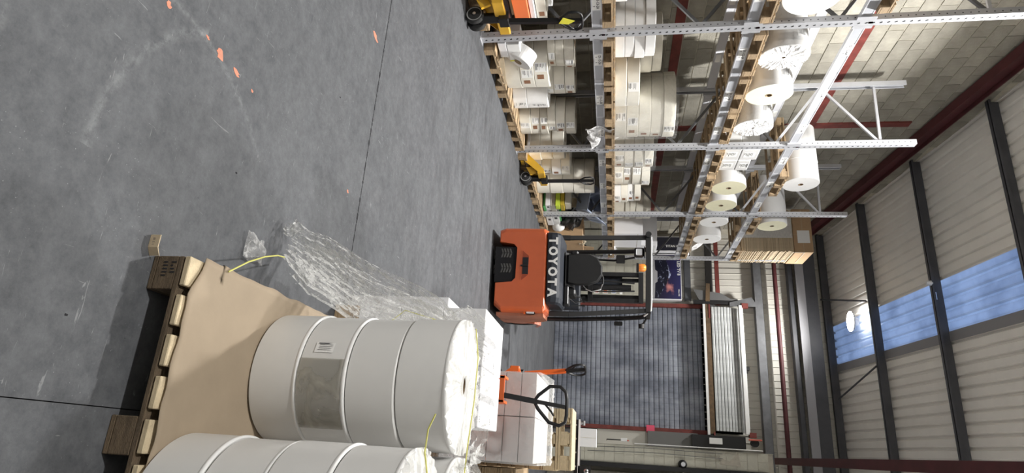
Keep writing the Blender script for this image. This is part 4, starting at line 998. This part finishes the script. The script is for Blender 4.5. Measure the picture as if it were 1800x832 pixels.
# ================================================================== HAND PALLET TRUCKS
def pallet_truck(loc, rz, paint, label, handle_lean=0, sticker=False, hcol=None, lean_y=0, shaft_paint=None):
    """local: forks toward -x, handle at +x"""
    t = thing('pallet_truck', label, 'pallet truck', loc, rz, 'hand pallet trucks')
    for s in (-1,1):
        y = s*.19
        MB().prism([(-1.15,.055),(-1.18,.075),(-.2,.085),(-.2,.03),(-1.1,.03)], 'Y', y-.08, y+.08).build('fork', paint, t)
        MB().cyl((-1.0,y-.03,.04),(-1.0,y+.03,.04),.04,n=18).build('load_roller', wheelgrey, t)
        MB().prism([(-.42,.03),(-.34,.14),(-.05,.43),(.02,.43),(.02,.36),(-.20,.10),(-.26,.03)], 'Y', s*.265-.006, s*.265+.006).build('side_plate', paint, t)
        w_ = thing if False else None
        MB().lathe([(.03,-.03),(.085,-.028),(.10,-.02),(.10,.02),(.085,.028),(.03,.03)], o=(0.0,s*.062,.10), axis='Y', n=32).build('steer_wheel', rubber, t)
        MB().lathe([(.0,s*.031),(.03,s*.031),(.032,s*.029),(.07,s*.028)], o=(0.0,s*.062,.10), axis='Y', n=32, smooth=False).build('wheel_hub', black, t)
        MB().lathe([(.072,s*.029),(.084,s*.0295)], o=(0.0,s*.062,.10), axis='Y', n=32, smooth=False).build('hub_ring', wheelgrey, t)
    MB().prism([(-.36,.09),(-.06,.40),(.02,.43),(.02,.40),(-.03,.37),(-.33,.08)], 'Y', -.26, .26).build('front_apron', paint, t)
    MB().box(-.02,.025,-.27,.27,.32,.44,ch=.008).build('cross_head', paint, t)
    MB().prism([(-.12,.12),(.02,.2),(-.02,.3),(-.12,.24)], 'Y', -.2, -.17).build('lift_link', paint, t)
    MB().cyl((0,0,.12),(0,0,.40),.055,n=20).cyl((0,0,.40),(0,0,.46),.03,n=16).build('pump', blackm, t)
    MB().cyl((0,-.1,.10),(0,.1,.10),.018,n=12).build('axle', chrome, t)
    MB().box(-.03,.08,-.07,.07,.36,.47,ch=.008).build('handle_yoke', hcol or blackm, t)
    hx = lambda z: .05+handle_lean*(z-.42)
    hy = lambda z: lean_y*(z-.42)
    MB().bar((hx(.44),hy(.44),.44),(hx(1.0),hy(1.0),1.0),.05,.04).build('shaft', shaft_paint or blackm, t)
    P = []
    W = .135
    # loop shaped like a rounded triangle widening to the top
    ctr = [(0,.99),(.05,1.02),(W,1.11),(W+.01,1.19),(W-.02,1.235),(.06,1.245),(0,1.245),(-.06,1.245),(-W+.02,1.235),(-W-.01,1.19),(-W,1.11),(-.05,1.02)]
    ctr = [(y+hy(z), z) for y, z in ctr]
    MB().tube([(hx(z), y, z) for y, z in ctr], .014, n=8, closed=True).build('grip_loop', blackm, t)
    MB().bar((hx(.98),hy(.98),.98),(hx(1.235),hy(1.235),1.235),.045,.03).build('control_bar', blackm, t)
    MB().tube([(hx(1.08)+.02,.01+hy(1.08),1.08),(hx(1.12)+.04,.06+hy(1.1),1.13),(hx(1.14)+.03,.09+hy(1.1),1.15)], .008, n=6).build('release_lever', blackm, t)
    if sticker: MB().prism([(-.09,1.05),(.0,1.0),(.02,1.10),(-.03,1.17)], 'X', hx(1.1)+.025, hx(1.1)+.03).build('sticker', yel2, t)
    return t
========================
◆ Exercise: Give every line above again exactly, with no pictures.

◆ Exercise result:
Keep writing the Blender script for this image. This is part 4, starting at line 998. This part finishes the script. The script is for Blender 4.5. Measure the picture as if it were 1800x832 pixels.
# ================================================================== HAND PALLET TRUCKS
def pallet_truck(loc, rz, paint, label, handle_lean=0, sticker=False, hcol=None, lean_y=0, shaft_paint=None):
    """local: forks toward -x, handle at +x"""
    t = thing('pallet_truck', label, 'pallet truck', loc, rz, 'hand pallet trucks')
    for s in (-1,1):
        y = s*.19
        MB().prism([(-1.15,.055),(-1.18,.075),(-.2,.085),(-.2,.03),(-1.1,.03)], 'Y', y-.08, y+.08).build('fork', paint, t)
        MB().cyl((-1.0,y-.03,.04),(-1.0,y+.03,.04),.04,n=18).build('load_roller', wheelgrey, t)
        MB().prism([(-.42,.03),(-.34,.14),(-.05,.43),(.02,.43),(.02,.36),(-.20,.10),(-.26,.03)], 'Y', s*.265-.006, s*.265+.006).build('side_plate', paint, t)
        w_ = thing if False else None
        MB().lathe([(.03,-.03),(.085,-.028),(.10,-.02),(.10,.02),(.085,.028),(.03,.03)], o=(0.0,s*.062,.10), axis='Y', n=32).build('steer_wheel', rubber, t)
        MB().lathe([(.0,s*.031),(.03,s*.031),(.032,s*.029),(.07,s*.028)], o=(0.0,s*.062,.10), axis='Y', n=32, smooth=False).build('wheel_hub', black, t)
        MB().lathe([(.072,s*.029),(.084,s*.0295)], o=(0.0,s*.062,.10), axis='Y', n=32, smooth=False).build('hub_ring', wheelgrey, t)
    MB().prism([(-.36,.09),(-.06,.40),(.02,.43),(.02,.40),(-.03,.37),(-.33,.08)], 'Y', -.26, .26).build('front_apron', paint, t)
    MB().box(-.02,.025,-.27,.27,.32,.44,ch=.008).build('cross_head', paint, t)
    MB().prism([(-.12,.12),(.02,.2),(-.02,.3),(-.12,.24)], 'Y', -.2, -.17).build('lift_link', paint, t)
    MB().cyl((0,0,.12),(0,0,.40),.055,n=20).cyl((0,0,.40),(0,0,.46),.03,n=16).build('pump', blackm, t)
    MB().cyl((0,-.1,.10),(0,.1,.10),.018,n=12).build('axle', chrome, t)
    MB().box(-.03,.08,-.07,.07,.36,.47,ch=.008).build('handle_yoke', hcol or blackm, t)
    hx = lambda z: .05+handle_lean*(z-.42)
    hy = lambda z: lean_y*(z-.42)
    MB().bar((hx(.44),hy(.44),.44),(hx(1.0),hy(1.0),1.0),.05,.04).build('shaft', shaft_paint or blackm, t)
    P = []
    W = .135
    # loop shaped like a rounded triangle widening to the top
    ctr = [(0,.99),(.05,1.02),(W,1.11),(W+.01,1.19),(W-.02,1.235),(.06,1.245),(0,1.245),(-.06,1.245),(-W+.02,1.235),(-W-.01,1.19),(-W,1.11),(-.05,1.02)]
    ctr = [(y+hy(z), z) for y, z in ctr]
    MB().tube([(hx(z), y, z) for y, z in ctr], .014, n=8, closed=True).build('grip_loop', blackm, t)
    MB().bar((hx(.98),hy(.98),.98),(hx(1.235),hy(1.235),1.235),.045,.03).build('control_bar', blackm, t)
    MB().tube([(hx(1.08)+.02,.01+hy(1.08),1.08),(hx(1.12)+.04,.06+hy(1.1),1.13),(hx(1.14)+.03,.09+hy(1.1),1.15)], .008, n=6).build('release_lever', blackm, t)
    if sticker: MB().prism([(-.09,1.05),(.0,1.0),(.02,1.10),(-.03,1.17)], 'X', hx(1.1)+.025, hx(1.1)+.03).build('sticker', yel2, t)
    return t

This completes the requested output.